FP6 through the eyes of the national contact points

March 31, 2003

Brussels, 28 Mar 2003


While research consortia across Europe keenly await the result of the first calls for proposals under the Sixth Framework Programme (FP6), another group of individuals, the national contact points, are also anxious to know the outcome.


As the key sources of information regarding the Community's research framework programmes within the EU and accession states, the national contact points (NCPs) have been more affected than most by the changes to FP6.


CORDIS News spoke to two NCP coordinators for FP6, one from Finland and one from Slovenia, in order to find out more about their roles, the challenges they face, and their thoughts on FP6 and its new instruments.


Mai Tolonen is the coordinator for the NCP system in Finland, and describes FP6 as a new and very interesting concept. The contribution of FP6 towards creating a European Research Area (ERA) is of particular interest, she says, especially the central idea of increased coordination of EU and national research programmes.


The concept of coordination is not a new one for Finnish NCPs. Since 1992, contact points have worked either within Tekes, the national technology agency, or the Academy of Finland, the national research council. In order to maximise their coverage and ensure that opportunities are not missed, each priority area has a primary and secondary NCP, one in each of the two organisations. Furthermore, every contact point is involved with national programmes as well as their EU activities, enabling them to avoid duplication, a structure closely mirroring the ERA concept.


When asked about the general reaction to the changes in the framework programme, Ms Tolonen said: 'Initially there was some fear, especially with regard to the new instruments, and there are still some concerns for example, regarding the participation of SMEs [small and medium sized enterprises].'


The NCPs role in ensuring the participation of SMEs in integrated projects and the traditional instruments, says Ms Tolonen, lies in the national networking of small and large companies, and in being able to identify high quality partners from other countries with which to form consortia.


Finland has also introduced a system of 'preparation funding', which gives companies the necessary support to conceive and apply for EU projects - a welcome boost for larger companies who are potential consortium coordinators, but vitally important for SMEs with fewer resources to devote to research projects.


Ms Tolonen says that she and her colleagues are generally very optimistic about FP6 and the level of Finnish participation. On the kinds of support they would like to receive to improve levels of participation further, Ms Tolonen says: 'The international networking of NCPs within the different participating countries is evidently more of a priority under FP6 - the Commission has made efforts in this area and we'd like to see them drive further initiatives.'


Receiving helpful data on Finland's performance would also be a great benefit: 'By having detailed information on Finnish participation we could measure how well we're doing and where we need to improve. The Commission does communicate certain figures, but often not in the most user friendly form.
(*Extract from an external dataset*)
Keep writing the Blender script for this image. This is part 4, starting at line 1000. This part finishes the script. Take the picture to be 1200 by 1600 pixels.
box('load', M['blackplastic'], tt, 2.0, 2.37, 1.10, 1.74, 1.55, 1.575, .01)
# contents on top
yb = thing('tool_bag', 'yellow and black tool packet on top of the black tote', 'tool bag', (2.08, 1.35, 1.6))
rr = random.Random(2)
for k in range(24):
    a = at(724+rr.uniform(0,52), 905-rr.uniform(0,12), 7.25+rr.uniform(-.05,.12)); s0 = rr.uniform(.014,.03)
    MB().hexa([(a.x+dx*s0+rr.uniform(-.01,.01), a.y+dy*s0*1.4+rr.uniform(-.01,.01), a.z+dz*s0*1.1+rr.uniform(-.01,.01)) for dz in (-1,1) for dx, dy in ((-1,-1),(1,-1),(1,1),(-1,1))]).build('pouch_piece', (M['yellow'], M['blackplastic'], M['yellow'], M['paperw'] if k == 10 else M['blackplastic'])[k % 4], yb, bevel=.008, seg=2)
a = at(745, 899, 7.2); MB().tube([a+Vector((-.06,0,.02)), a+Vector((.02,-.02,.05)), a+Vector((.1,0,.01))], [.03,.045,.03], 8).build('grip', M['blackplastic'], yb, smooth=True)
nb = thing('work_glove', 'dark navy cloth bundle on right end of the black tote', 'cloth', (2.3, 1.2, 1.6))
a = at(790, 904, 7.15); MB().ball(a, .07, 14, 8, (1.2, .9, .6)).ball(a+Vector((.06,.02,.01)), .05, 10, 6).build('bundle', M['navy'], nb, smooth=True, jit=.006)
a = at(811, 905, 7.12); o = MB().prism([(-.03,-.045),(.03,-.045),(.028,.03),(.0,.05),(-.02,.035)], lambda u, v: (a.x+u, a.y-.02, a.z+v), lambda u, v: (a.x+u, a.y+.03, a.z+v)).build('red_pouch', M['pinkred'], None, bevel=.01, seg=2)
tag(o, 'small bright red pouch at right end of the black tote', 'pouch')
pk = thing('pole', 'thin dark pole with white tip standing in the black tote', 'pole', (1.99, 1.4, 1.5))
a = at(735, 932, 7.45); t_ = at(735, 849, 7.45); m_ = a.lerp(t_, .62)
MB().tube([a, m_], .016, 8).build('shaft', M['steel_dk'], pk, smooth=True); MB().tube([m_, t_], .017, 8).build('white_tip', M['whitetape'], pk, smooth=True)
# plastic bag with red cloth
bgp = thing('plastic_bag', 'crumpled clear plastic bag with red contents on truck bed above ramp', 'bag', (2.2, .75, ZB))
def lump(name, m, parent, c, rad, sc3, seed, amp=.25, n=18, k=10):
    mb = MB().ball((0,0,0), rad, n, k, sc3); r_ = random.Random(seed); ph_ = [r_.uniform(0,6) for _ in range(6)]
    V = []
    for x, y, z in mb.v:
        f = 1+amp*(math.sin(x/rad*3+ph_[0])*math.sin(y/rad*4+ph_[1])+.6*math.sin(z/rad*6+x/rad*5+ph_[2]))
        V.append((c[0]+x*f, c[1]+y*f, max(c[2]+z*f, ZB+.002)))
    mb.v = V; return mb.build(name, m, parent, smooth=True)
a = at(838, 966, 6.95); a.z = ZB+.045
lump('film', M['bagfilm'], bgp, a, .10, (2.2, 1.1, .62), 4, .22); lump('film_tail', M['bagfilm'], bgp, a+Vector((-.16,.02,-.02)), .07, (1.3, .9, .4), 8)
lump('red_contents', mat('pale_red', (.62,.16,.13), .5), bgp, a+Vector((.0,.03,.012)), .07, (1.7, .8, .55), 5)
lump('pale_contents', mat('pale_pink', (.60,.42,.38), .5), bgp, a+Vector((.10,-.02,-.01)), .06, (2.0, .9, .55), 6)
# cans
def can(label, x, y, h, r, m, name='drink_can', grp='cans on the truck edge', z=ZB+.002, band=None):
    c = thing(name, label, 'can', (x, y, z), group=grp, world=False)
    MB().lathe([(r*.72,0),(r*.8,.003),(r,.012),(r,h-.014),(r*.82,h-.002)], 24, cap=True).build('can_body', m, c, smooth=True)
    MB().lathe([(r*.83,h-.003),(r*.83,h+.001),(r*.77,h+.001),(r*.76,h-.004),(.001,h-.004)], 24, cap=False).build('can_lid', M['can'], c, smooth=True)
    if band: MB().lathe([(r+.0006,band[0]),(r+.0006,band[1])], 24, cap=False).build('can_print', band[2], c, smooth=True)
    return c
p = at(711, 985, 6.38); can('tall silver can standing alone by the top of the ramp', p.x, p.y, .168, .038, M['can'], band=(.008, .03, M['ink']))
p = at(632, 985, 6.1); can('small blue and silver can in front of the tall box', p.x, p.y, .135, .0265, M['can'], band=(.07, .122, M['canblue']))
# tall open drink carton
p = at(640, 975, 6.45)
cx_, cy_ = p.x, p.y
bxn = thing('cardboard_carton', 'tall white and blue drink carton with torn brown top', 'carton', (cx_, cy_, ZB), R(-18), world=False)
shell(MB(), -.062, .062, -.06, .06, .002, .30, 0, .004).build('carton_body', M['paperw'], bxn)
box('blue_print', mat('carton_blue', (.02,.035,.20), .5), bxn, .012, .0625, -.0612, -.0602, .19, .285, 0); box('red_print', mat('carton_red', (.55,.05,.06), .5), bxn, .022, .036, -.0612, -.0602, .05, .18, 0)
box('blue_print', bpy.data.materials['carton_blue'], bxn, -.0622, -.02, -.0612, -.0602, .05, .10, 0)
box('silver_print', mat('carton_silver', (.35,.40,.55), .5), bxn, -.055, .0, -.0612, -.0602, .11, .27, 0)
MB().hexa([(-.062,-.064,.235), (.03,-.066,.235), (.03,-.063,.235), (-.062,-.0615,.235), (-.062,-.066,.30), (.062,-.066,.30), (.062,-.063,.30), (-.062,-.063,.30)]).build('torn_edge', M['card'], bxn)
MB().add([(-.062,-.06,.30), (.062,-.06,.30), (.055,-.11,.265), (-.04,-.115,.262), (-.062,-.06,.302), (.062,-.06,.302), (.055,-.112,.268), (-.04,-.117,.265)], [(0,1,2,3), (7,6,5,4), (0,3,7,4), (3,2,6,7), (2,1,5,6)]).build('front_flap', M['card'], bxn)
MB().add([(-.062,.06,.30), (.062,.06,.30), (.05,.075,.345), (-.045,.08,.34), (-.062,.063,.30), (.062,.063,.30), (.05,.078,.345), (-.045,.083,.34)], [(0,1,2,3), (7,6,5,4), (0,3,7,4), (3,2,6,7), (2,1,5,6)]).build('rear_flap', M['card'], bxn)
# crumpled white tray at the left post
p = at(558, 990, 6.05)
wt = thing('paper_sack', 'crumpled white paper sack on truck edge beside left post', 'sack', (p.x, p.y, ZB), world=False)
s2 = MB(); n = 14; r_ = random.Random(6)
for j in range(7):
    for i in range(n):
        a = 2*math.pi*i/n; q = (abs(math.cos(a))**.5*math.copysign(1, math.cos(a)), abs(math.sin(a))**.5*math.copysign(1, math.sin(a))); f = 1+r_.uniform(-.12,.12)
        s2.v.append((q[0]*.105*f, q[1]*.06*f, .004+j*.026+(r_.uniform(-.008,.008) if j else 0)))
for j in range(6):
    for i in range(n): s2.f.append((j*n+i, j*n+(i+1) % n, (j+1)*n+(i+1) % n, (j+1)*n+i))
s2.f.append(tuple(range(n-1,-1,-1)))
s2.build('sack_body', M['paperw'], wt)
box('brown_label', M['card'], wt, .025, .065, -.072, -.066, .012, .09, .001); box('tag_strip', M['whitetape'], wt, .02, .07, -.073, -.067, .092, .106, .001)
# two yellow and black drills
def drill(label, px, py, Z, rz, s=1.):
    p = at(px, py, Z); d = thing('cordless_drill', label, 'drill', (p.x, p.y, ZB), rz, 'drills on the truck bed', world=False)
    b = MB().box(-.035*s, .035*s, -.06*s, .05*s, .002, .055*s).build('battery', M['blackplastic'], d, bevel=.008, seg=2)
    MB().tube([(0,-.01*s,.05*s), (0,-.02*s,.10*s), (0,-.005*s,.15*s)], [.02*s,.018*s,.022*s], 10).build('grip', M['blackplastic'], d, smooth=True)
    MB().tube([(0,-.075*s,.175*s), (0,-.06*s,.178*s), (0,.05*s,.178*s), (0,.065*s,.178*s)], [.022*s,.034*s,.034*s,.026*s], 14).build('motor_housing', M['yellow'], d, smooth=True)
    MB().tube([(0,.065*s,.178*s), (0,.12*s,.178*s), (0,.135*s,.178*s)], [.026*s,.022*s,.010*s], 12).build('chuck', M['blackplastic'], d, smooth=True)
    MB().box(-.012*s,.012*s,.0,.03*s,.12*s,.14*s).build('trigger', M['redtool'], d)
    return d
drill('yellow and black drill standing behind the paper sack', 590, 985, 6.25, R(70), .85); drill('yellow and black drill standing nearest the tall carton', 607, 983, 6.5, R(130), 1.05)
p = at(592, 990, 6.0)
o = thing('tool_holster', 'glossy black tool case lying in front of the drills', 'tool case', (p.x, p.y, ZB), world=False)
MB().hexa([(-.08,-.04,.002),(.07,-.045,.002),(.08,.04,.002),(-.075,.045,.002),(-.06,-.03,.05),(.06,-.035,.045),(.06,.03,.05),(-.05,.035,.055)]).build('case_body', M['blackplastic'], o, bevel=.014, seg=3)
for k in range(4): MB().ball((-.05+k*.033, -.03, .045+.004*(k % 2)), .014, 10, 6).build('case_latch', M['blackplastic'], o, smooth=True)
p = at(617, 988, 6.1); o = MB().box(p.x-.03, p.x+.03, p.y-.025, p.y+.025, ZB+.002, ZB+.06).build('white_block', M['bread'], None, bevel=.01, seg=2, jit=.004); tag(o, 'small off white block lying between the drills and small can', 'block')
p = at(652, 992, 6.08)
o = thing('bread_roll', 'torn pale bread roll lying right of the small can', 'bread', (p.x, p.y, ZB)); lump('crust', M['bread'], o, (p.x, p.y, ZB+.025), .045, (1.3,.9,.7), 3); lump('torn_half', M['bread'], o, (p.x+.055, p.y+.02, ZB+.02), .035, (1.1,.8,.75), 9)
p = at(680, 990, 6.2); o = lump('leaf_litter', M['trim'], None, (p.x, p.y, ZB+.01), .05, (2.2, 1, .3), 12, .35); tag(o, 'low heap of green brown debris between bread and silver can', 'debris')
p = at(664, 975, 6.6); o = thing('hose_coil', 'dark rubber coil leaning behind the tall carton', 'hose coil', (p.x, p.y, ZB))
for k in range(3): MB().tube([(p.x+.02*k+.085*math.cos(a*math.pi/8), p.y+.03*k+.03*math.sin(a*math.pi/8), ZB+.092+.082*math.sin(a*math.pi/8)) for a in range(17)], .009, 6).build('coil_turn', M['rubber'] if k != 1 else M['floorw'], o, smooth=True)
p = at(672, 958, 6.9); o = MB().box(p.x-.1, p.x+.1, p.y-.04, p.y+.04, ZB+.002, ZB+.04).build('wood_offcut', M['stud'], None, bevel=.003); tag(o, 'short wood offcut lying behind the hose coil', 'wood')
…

Examples of best practice from other countries would also be very useful,' she said.


As one of the ten acceding countries to the EU, Slovenia is a full and equal partner under FP6, and the country's NCP coordinator for FP6, Albin Babic, is keen to see it play an important role.


For Mr Babic, despite something of a rush to get to grips with the financial modalities, Slovenian participation in the calls for proposal was encouraging, and he expects the effort to be reflected in the final result.


The real focus of the Slovenian NCP network has been the raising of awareness surrounding the framework programme. As Mr Babic explains: 'We are trying to popularise FP6, and move away from answering questions like 'what is the framework programme?' towards a more in depth understanding of the processes and structure.'


In order to promote such an understanding, Slovenia's NCPs have already organised over 40 presentations on FP6 and its specific priorities. The typical participants are researchers from universities and other institutions, says Mr Babic, but business organisations and SME representatives have been particularly targeted in order to reach a wider audience.


The NCPs themselves are based either within the Ministry for Education, Science and Sport or the Ministry of Economy, but there is a coordination committee with representatives from other ministries to ensure that every department is informed about the opportunities for research collaboration that exist in their area.


Initiatives to maximise national participation include a regular e-mail bulletin of research opportunities to over 10,000 potential contractors, a website in Slovenian and English - for international collaborators - which includes a partner search function, and a scheme to partner SMEs with research institutes with experience of participating in previous framework programmes.


Slovenia also sees a wider role for itself within FP6, and has established special contacts with countries such as Serbia, Croatia and Montenegro in order to promote their participation. 'We are in a unique position to lead such an initiative due to our good contacts in the region and our cultural and linguistic ties, and we think it important to contribute to creating stability,' said Mr Babic.


The NCPs are also involved in a partnership with countries in the Alps and Adriatic regions to organise joint brokerage events in order to identify opportunities for collaboration. Along with joint members Austria and Italy and observer nations Hungary and Croatia, Slovenia is helping to promote the kind of international cooperation which it sees as key to success under FP6.


Both Ms Tolonen and Mr Babic say that they will now have to wait for the results of the first calls for proposals to see just how effective their efforts have been, and identify areas for future action. There is one objective, however, that Mr Babic at least feels he's well on the way towards achieving: 'I haven't been asked 'what is FP6?' for quite some time,' he said.